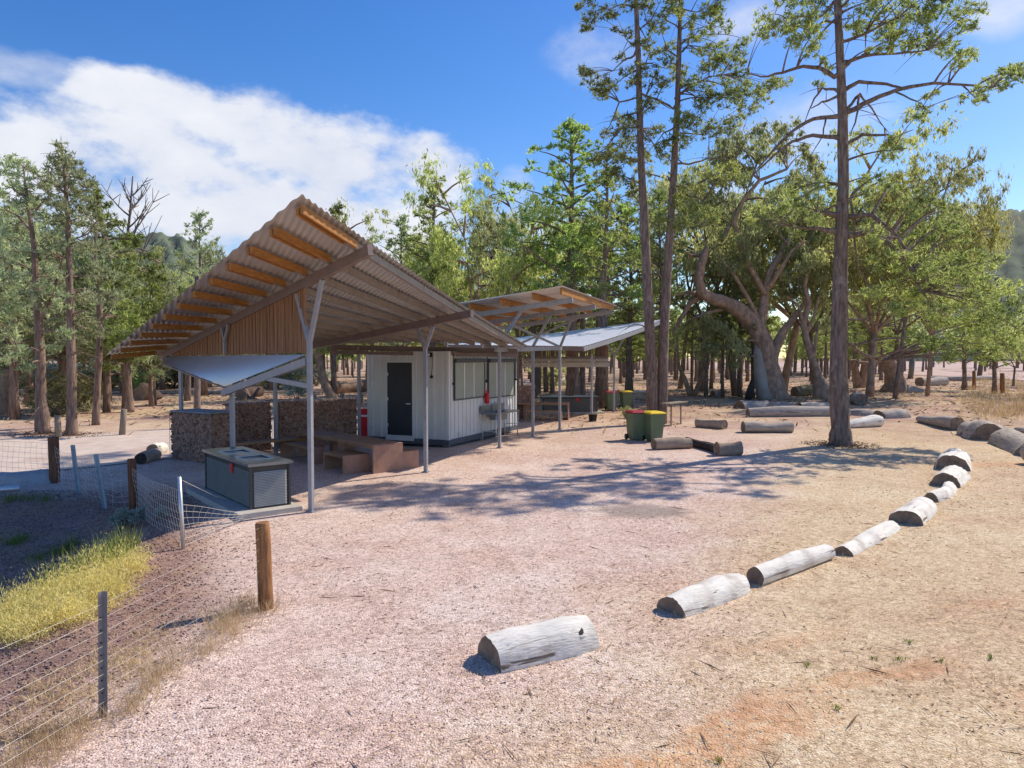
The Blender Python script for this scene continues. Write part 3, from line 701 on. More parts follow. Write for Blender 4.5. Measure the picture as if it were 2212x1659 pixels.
# ------------------------------------------------------------------ tables and benches
def uslab(mb, c, d, w, L, W, h, th=.05, mi=0):
    """waterfall of plate: end panels + top along d, width along w, base centre c"""
def table(label, group='rusty steel picnic tables'):
    t = thing('picnic_table', (0,0,0), label, 'table', group); return t
def table_parts(t, L, W, h):
    mb = MB(); mb.box(0.004,L-.004,-W/2+.01,W/2-.01,h-.075,h-.012); mb.build('tabletop', ttop, t)
    for x in (0, L-.05):
        mb = MB(); mb.box(x,x+.05,-W/2,W/2,-.05,h); mb.build('end_panel', corten, t)
    mb = MB(); mb.box(L*.46,L*.46+.3,-W*.2,W*.2,-.05,h-.08); mb.build('middle_leg', corten, t)
    mb = MB(); mb.box(0,.36,-W/2,W/2,h-.01,h+.012); mb.box(.36,L-.36,-W/2,-W/2+.03,h-.01,h+.011); mb.box(.36,L-.36,W/2-.03,W/2,h-.01,h+.011); mb.build('top_plate', corten, t)
def bench(label, loc, rz, L, W=.36, h=.40, group='rusty steel benches'):
    t = thing('bench', (0,0,0), label, 'bench', group)
    mb = MB(); mb.box(.004,L-.004,-W/2+.006,W/2-.006,h-.06,h); mb.build('seat', ttop, t)
    for x in (0, L-.045):
        mb = MB(); mb.box(x,x+.045,-W/2,W/2,-.05,h+.004); mb.build('end_panel', corten, t)
    t.location = loc; t.rotation_euler.z = rz; return t
tl, tr_ = G(806.8,1023.5,0), G(870.5,1015.8,0)
bdir = (tr_-tl); Wt = bdir.length; bdir.normalize(); tdir = V((-bdir.y, bdir.x, 0)); angt = math.atan2(tdir.y, tdir.x)
hT = AT(806.8,963,tl.y).z; print('TABLE', Wt, hT, math.degrees(angt))
tb_ = table('long rusty steel and timber picnic table under the big twisted roof'); table_parts(tb_, 4.1, Wt, hT)
tb_.location = (tl+tr_)/2; tb_.rotation_euler.z = angt
def at_px(l, r): a, b = G(*l, 0), G(*r, 0); return (a+b)/2, (b-a).length
c, w = at_px((756,1026.5),(785.5,1016.5)); bench('short rusty bench nearest the barbecue with its end panel in half shade', c, angt, 1.0, w, .42)
c, w = at_px((682.5,1003),(701,1004)); bench('second rusty bench behind the short one on the barbecue side of the long table', V((c.x, c.y, 0))+tdir*.1, angt, 1.9, .36, .42)
c, w = at_px((873.5,1014.5),(900,1009)); bench('rusty bench with sunlit end panel on the cabin side of the long table', c, angt, 3.6, w, .42)
a = AT(500,974,18.3); b = AT(723,958,20.4); a.z = b.z = 0; dd = b-a
bench('long dark bench running along the foot of the stone walls', a, math.atan2(dd.y, dd.x), dd.length, .4, .50)
# ------------------------------------------------------------------ cabin made from a container
zc0 = .24; nc = G(968.3,950.5,zc0); rc = G(1112.6,918.2,zc0); lc = G(793.5,942.6,zc0)
ue = (rc-nc); Lc = ue.length; ue.normalize(); ve = V((-ue.y, ue.x, 0)); Wc = (lc-nc).dot(ve); hC = AT(968,761,nc.y).z
print('CABIN', Lc, Wc, (lc-nc).dot(ue), hC)
cab = thing('cabin', (nc.x, nc.y, 0), 'white ribbed container cabin with dark door and two shuttered windows', 'cabin')
zt = 2.86
def ribbed(o, d, nrm, L, z0, z1, mb, rib=.30, w=.07, dep=.028, step=.03):
    prof = [(0,0)]; x = .12
    while x < L-.12: prof += [(x,0),(x+step*.4,dep),(x+step*.4+w,dep),(x+step*.8+w,0)]; x += rib
    prof.append((L,0))
    vs = []
    for x, dpt in prof:
        p = o+d*x+nrm*dpt; vs += [V((p.x,p.y,z0)), V((p.x,p.y,z1))]
    mb.add(vs, [(2*i,2*i+2,2*i+3,2*i+1) for i in range(len(prof)-1)])
base = V((nc.x, nc.y, 0)); mb = MB(); n0 = -ve
ribbed(base, ue, -ve, Lc, zc0, zt, mb, .26, .05); ribbed(base, ve, -ue, Wc, zc0, zt, mb, .31, .10)
ribbed(base+ve*Wc, ue, ve, Lc, zc0, zt, mb); ribbed(base+ue*Lc, ve, ue, Wc, zc0, zt, mb)
c = base+ue*(Lc/2)+ve*(Wc/2); mb.obox((c.x,c.y,zt-.03), ue*(Lc/2-.001), ve*(Wc/2-.001), (0,0,.03))
mb.build('body', white, cab)
for a in (base, base+ue*Lc, base+ve*Wc, base+ue*Lc+ve*Wc):
    mb = MB(); mb.obox((a.x, a.y, (zc0+zt)/2), ue*.045, ve*.045, (0,0,(zt-zc0)/2+.004)); mb.build('corner_post', white, cab)
mb = MB(); mb.obox((c.x,c.y,.155), ue*(Lc/2+.035), ve*(Wc/2+.035), (0,0,.084)); mb.build('base_frame', skirtm, cab)
for fx in (.06,.5,.94):
    for fy in (.08,.92):
        mb = MB(); q = base+ue*(Lc*fx)+ve*(Wc*fy); mb.obox((q.x,q.y,.02), ue*.1, ve*.1, (0,0,.05)); mb.build('footing', concrete, cab)
def onface(x, y, o, d, nn, off):
    p, t = onplan(x, y, o+nn*off, d); return t, p.z
nS = -ue; nL = -ve
ta, za = onface(837.5,783,base,ve,nS,0); tb, zb = onface(892,941,base,ve,nS,0)
def facebox(mb, o, d, nn, t0, t1, z0, z1, dep0, dep1):
    a = o+d*((t0+t1)/2)+nn*((dep0+dep1)/2); mb.obox((a.x,a.y,(z0+z1)/2), d*(abs(t1-t0)/2), nn*((dep1-dep0)/2), (0,0,(z1-z0)/2))
d0, d1_ = min(ta,tb), max(ta,tb)
mb = MB(); facebox(mb, base, ve, nS, d0, d1_, zb, za, -.02, .036); dr = mb.build('door', doorm, cab)
mb = MB(); facebox(mb, base, ve, nS, d0+.06, d0+.19, zb+.95, zb+.975, .06, .08); facebox(mb, base, ve, nS, d0+.06, d0+.085, zb+.94, zb+.985, .036, .08); mb.build('handle', galv, dr)
mb = MB()
for zz in (.25,1.05,1.8): facebox(mb, base, ve, nS, d1_-.035, d1_-.012, zb+zz, zb+zz+.1, .036, .045)
mb.build('hinge', galv, dr)
mb = MB(); facebox(mb, base, ve, nS, d0-.06, d0, zb-.05, za+.06, -.02, .040); facebox(mb, base, ve, nS, d1_, d1_+.06, zb-.05, za+.06, -.02, .040); facebox(mb, base, ve, nS, d0, d1_, za, za+.06, -.02, .040); facebox(mb, base, ve, nS, d0-.06, d1_+.06, zb-.16, zb-.02, .0, .05); mb.build('door_frame', white, cab)
for x0, x1, y0, y1 in ((982,1046,777,860),(1055,1110,777,852)):
    t0, z1 = onface(x0, y0, base, ue, nL, .03); t1, _ = onface(x1, y0, base, ue, nL, .03); _, z0 = onface(x0, y1+3, base, ue, nL, .03)
    if x0 > 1000: _, z0 = onface(1046+9, 859, base, ue, nL, .03)
    mb = MB(); facebox(mb, base, ue, nL, t0, t1, z0, z1, .0, .034); wd_ = mb.build('window_shutter', shutter, cab)
    mb = MB()
    for f in (.3,.62): tt = t0+(t1-t0)*f; facebox(mb, base, ue, nL, tt-.03, tt+.03, z0, z1-.1, .034, .047)
    mb.build('shutter_rib', white, wd_)
    mb = MB(); fr = .035
    facebox(mb, base, ue, nL, t0-fr, t0, z0-fr, z1, .0, .06); facebox(mb, base, ue, nL, t1, t1+fr, z0-fr, z1, .0, .06); facebox(mb, base, ue, nL, t0, t1, z0-fr, z0, .0, .06); facebox(mb, base, ue, nL, t0-fr, t1+fr, z1-.09, z1+fr, .03, .12); mb.build('window_frame', darkgrey, wd_)
    mb = MB()
    for tt in (t0-.12, t1+.12):
        facebox(mb, base, ue, nL, tt-.03, tt+.03, z1+.12, z1+.2, .03, .1); facebox(mb, base, ue, nL, tt-.008, tt+.008, z1-.7, z1+.16, .05, .066); facebox(mb, base, ue, nL, tt-.025, tt+.025, z1-.75, z1-.68, .03, .09)
    mb.build('shutter_stay', black, wd_)
t0, z1 = onface(1020,755,base,ue,nL,.05)
mb = MB(); facebox(mb, base, ue, nL, .14, Lc-.05, zt-.10, zt-.02, .03, .14); mb.build('gutter', brownsteel, cab)
q = base+ve*.62+nS*.1; mb = MB(); facebox(mb, base, ve, nS, .50, .74, zt-.17, zt-.04, .03, .15); fl = mb.build('floodlight', black, cab)
mb = MB(); facebox(mb, base, ve, nS, .53, .71, zt-.145, zt-.065, .15, .156); mb.build('lens', whitesign, fl)
mb = MB(); p0 = base+ve*.50+nS*.06; mb.tube([V((p0.x,p0.y,zt-.06)), V((p0.x+.01,p0.y,zt-.4)), V((p0.x-.02,p0.y,zt-.72))], [.008]*3, 5); mb.lathe((p0.x-.02,p0.y,zt-.80), [(.02,0),(.045,.01),(.045,.07),(.02,.09)], 8); mb.build('hanging_cable', black, cab)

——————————

Requirements:
Work through the listing above and report how many lines include the string "from", with no other text.

Correct result:
2